## Prompt
Repeat the data that follows, word for word, without the images.

## Data

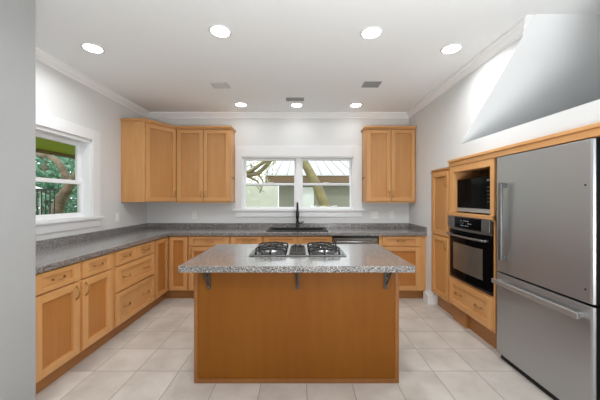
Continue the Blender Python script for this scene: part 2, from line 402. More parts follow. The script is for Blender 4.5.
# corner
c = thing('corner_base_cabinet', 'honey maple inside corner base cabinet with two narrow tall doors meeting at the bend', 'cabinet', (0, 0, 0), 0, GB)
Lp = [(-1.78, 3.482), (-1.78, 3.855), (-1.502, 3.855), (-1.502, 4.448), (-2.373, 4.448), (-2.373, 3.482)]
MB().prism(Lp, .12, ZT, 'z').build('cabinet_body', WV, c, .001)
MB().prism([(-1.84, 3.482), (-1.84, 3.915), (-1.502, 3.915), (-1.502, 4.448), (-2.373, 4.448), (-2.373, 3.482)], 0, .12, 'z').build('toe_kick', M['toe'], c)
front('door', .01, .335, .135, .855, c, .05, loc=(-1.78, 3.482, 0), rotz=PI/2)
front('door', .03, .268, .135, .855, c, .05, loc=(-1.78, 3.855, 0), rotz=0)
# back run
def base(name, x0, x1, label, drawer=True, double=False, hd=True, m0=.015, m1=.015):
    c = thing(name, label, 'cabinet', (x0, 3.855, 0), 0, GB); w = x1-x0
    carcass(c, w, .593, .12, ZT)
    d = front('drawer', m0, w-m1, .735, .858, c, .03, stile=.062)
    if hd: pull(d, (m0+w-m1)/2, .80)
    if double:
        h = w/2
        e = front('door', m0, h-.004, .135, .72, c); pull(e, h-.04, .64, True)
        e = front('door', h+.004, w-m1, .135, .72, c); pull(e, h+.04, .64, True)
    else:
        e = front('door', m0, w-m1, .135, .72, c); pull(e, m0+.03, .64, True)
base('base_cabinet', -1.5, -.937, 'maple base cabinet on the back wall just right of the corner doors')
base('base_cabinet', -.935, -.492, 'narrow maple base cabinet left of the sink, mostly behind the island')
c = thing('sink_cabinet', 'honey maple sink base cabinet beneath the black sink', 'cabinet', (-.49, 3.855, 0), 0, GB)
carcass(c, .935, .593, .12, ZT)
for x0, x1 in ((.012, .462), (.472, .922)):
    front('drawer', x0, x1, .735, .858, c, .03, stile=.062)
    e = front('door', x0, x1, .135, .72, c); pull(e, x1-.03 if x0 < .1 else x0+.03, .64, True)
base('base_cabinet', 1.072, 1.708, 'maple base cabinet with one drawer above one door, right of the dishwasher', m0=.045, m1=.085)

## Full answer
Continue the Blender Python script for this scene: part 2, from line 402. More parts follow. The script is for Blender 4.5.
# corner
c = thing('corner_base_cabinet', 'honey maple inside corner base cabinet with two narrow tall doors meeting at the bend', 'cabinet', (0, 0, 0), 0, GB)
Lp = [(-1.78, 3.482), (-1.78, 3.855), (-1.502, 3.855), (-1.502, 4.448), (-2.373, 4.448), (-2.373, 3.482)]
MB().prism(Lp, .12, ZT, 'z').build('cabinet_body', WV, c, .001)
MB().prism([(-1.84, 3.482), (-1.84, 3.915), (-1.502, 3.915), (-1.502, 4.448), (-2.373, 4.448), (-2.373, 3.482)], 0, .12, 'z').build('toe_kick', M['toe'], c)
front('door', .01, .335, .135, .855, c, .05, loc=(-1.78, 3.482, 0), rotz=PI/2)
front('door', .03, .268, .135, .855, c, .05, loc=(-1.78, 3.855, 0), rotz=0)
# back run
def base(name, x0, x1, label, drawer=True, double=False, hd=True, m0=.015, m1=.015):
    c = thing(name, label, 'cabinet', (x0, 3.855, 0), 0, GB); w = x1-x0
    carcass(c, w, .593, .12, ZT)
    d = front('drawer', m0, w-m1, .735, .858, c, .03, stile=.062)
    if hd: pull(d, (m0+w-m1)/2, .80)
    if double:
        h = w/2
        e = front('door', m0, h-.004, .135, .72, c); pull(e, h-.04, .64, True)
        e = front('door', h+.004, w-m1, .135, .72, c); pull(e, h+.04, .64, True)
    else:
        e = front('door', m0, w-m1, .135, .72, c); pull(e, m0+.03, .64, True)
base('base_cabinet', -1.5, -.937, 'maple base cabinet on the back wall just right of the corner doors')
base('base_cabinet', -.935, -.492, 'narrow maple base cabinet left of the sink, mostly behind the island')
c = thing('sink_cabinet', 'honey maple sink base cabinet beneath the black sink', 'cabinet', (-.49, 3.855, 0), 0, GB)
carcass(c, .935, .593, .12, ZT)
for x0, x1 in ((.012, .462), (.472, .922)):
    front('drawer', x0, x1, .735, .858, c, .03, stile=.062)
    e = front('door', x0, x1, .135, .72, c); pull(e, x1-.03 if x0 < .1 else x0+.03, .64, True)
base('base_cabinet', 1.072, 1.708, 'maple base cabinet with one drawer above one door, right of the dishwasher', m0=.045, m1=.085)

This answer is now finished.